Now, sure, Seattle is only three hours’ drive from Vancouver, give or take, depending on the border traffic; and sure, because both cities are in the Pacific Northwest (as people south of the border call this region), they do have a very similar look and feel.

And sometimes, for story reasons, it is important that a film be set on the American side of the border. Case in point: The Last Mimzy, in which American national-security issues are a key part of the plot. As I mentioned in my review of that film, it is a little absurd how the buildings — filmed in Vancouver, but made to look like Seattle — “all have names like Seattle Elementary School and Seattle Research Facility, as though a city the size of Seattle would have room for only one each of these things.” But I can certainly understand the need to set that story in a particular place.

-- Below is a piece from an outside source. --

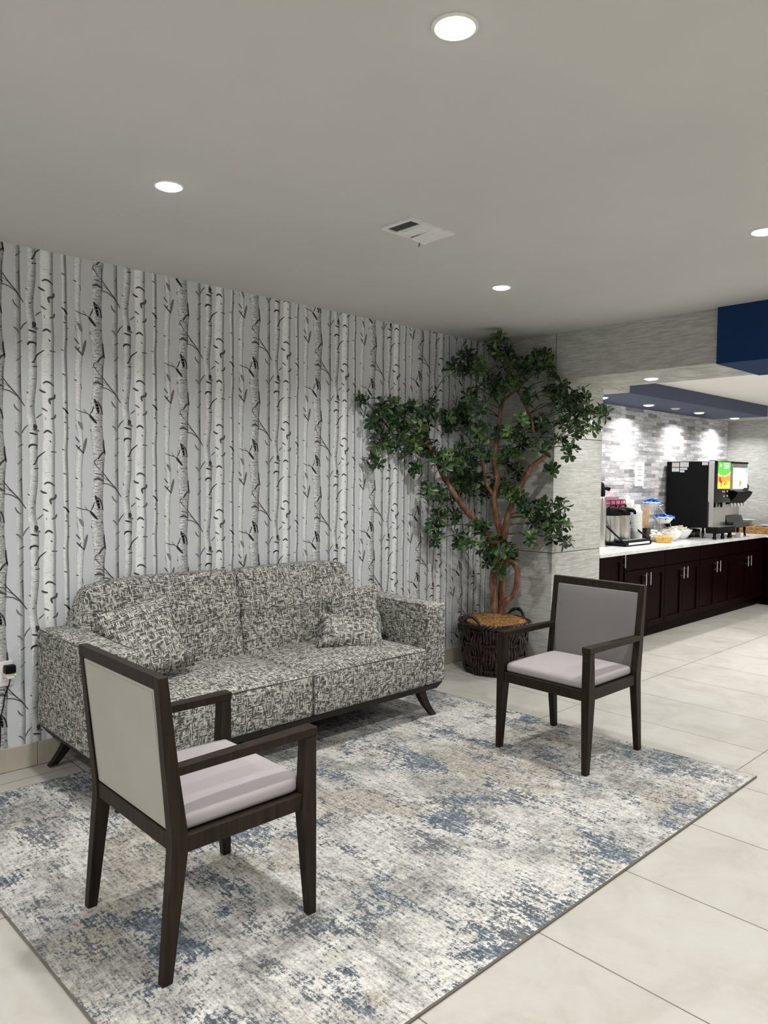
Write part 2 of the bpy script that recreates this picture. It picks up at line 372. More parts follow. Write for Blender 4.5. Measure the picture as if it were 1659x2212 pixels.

But then you get a film like The Invisible, which opened yesterday. It’s a remake of a Swedish movie about a high school student who is left for dead, and whose spirit begins tracking the murderers. I have never seen the original film, but to judge from the remake, this story could take place anywhere. So why not just say it happens in Vancouver, the city where it happened to be shot?

The question comes to mind with regard to this film in particular because it has several shots of the Vancouver skyline and cutaway shots of local things like the SkyTrain, and much of the film takes place at Burnaby Mountain Secondary School, which doesn’t even bother to hide its name on the “Graduation 2006” banners. (Yeah, the film was shot in late 2005 and was presumably intended for release the following summer… but instead it was dumped into theatres on a slow weekend in spring 2007, without any preview screenings. Now what does that tell you?) I don’t think we ever see the Space Needle, but we do see the Harbour Centre a few times. And yet the cars all have Washington license plates, and the cops pass out business cards with Washington addresses and so on.

Was that always in the script? Or did they decide on those details after they decided to make the movie here? If the latter, then why not just decide to set the movie in the city where it was shot?

Would it really have impacted the film’s box-office chances if the story had been set in Vancouver? If stories like these can be set in Anywhere, U.S.A., then why not just Anywhere, period?